Remarquons qu'on dispose aussi d'un autre indicateur qui permet, à sa manière, de refléter les préoccupations liées aux questions environnementales : il s'agit du taux d'adhésion à une association de défense de l'environnement. Celui-ci est très faible, d'après les déclarations relevées dans l'enquête : il oscille depuis dix à quinze ans autour de 3% (2,7% exactement en fin 1993). Cet indicateur n'est donc pas forcément révélateur des fluctuations des préoccupations à l'égard de l'environnement au fil du temps.

Finalement, si le cadre de vie semble plutôt satisfaire nos concitoyens, l'environnement est, pour eux, source d'inquiétude. Certes, cette crainte est à relativiser car un bon nombre d'autres sujets passent avant, mais on a pris conscience de certains dangers qui peuvent découler, par exemple, de la pollution de l'eau ou de l'air. Les questions d'environnement sont aujourd'hui régulièrement évoquées dans les médias. L'effet de serre, le trou de la couche d'ozone sont des phénomènes que l'on ne perçoit pas encore très directement, ni concrètement, mais qui commencent à inquiéter les populations. De même, la gestion des déchets industriels et ménagers est une question cruciale au jour d'aujourd'hui. C'est pourquoi les produits conçus avec une préoccupation du respect de l'environnement (avant, pendant et après leur consommation) connaissent d'ailleurs un réel engouement auprès des consommateurs. Il semble donc primordial, dans ce contexte, de s'interroger sur la perception qu'ont les Français de ces différents problèmes et de savoir ce qu'ils sont concrètement disposés à faire.

Le présent rapport s'organise en quatre sections, très distinctes les unes des autres :

* La première section est relative aux interrogations sur la nature. A quoi fait-on référence lorsqu'on évoque la nature ? Quels sont les éléments qui, selon les Français, en font partie ? Et quelles sont les associations les plus fréquentes entre les divers éléments cités ? Comment juge-t-on l'état de la nature ? Est-elle plus ou moins dégradée qu'elle ne l'était il y a dix ans ? Enfin, a-t-on conscience de ce qui pollue dans nos habitudes de tous les jours ?

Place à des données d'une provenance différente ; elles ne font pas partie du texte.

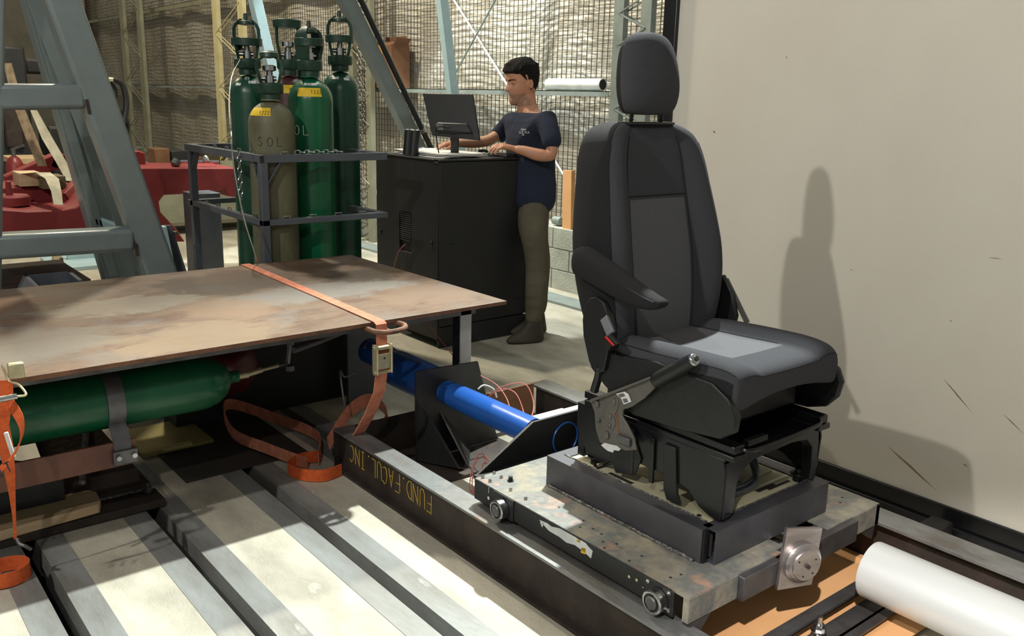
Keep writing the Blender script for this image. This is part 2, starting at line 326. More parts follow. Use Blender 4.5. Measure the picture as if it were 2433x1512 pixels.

* La deuxième section concerne le rôle de l'Etat en matière de protection de l'environnement. Comment les Français jugent-ils les actions des pouvoirs publics en la matière ? Quels sont les liens qui existent entre ce jugement et l'opinion que l'on a sur l'environnement ? Quelles sont les actions que l'Etat doit mener en priorité afin de mieux préserver et protéger l'environnement ?

Une question d'un ordre un peu différent traite, par ailleurs, de l'entretien des terres abandonnées par les propriétaires : est-ce à l'Etat, aux communes, aux propriétaires ou aux agriculteurs qu'il incombe la responsabilité de les entretenir ?

* La troisième section aborde la question de la contribution personnelle de chacun des Français dans la lutte contre la dégradation de l'environnement. Les préoccupations de nos concitoyens peuvent en effet se refléter dans les actions qu'ils se déclarent prêts à engager. On mesurera, en premier lieu, la proportion de ceux qui se disent prêts à apporter leurs déchets triés dans des lieux spécifiques (déchetteries) dans la perspective d'un recyclage. Mais l'engagement véritable de nos concitoyens dans ce domaine sera probablement mieux révélé par la part de ceux qui sont disposés à acquitter plus de taxes affectées directement à la défense de l'environnement.

* Enfin, une dernière section sera relative à l'achat de produits alimentaires et aux garanties de qualité auxquelles la population attache le plus d'importance.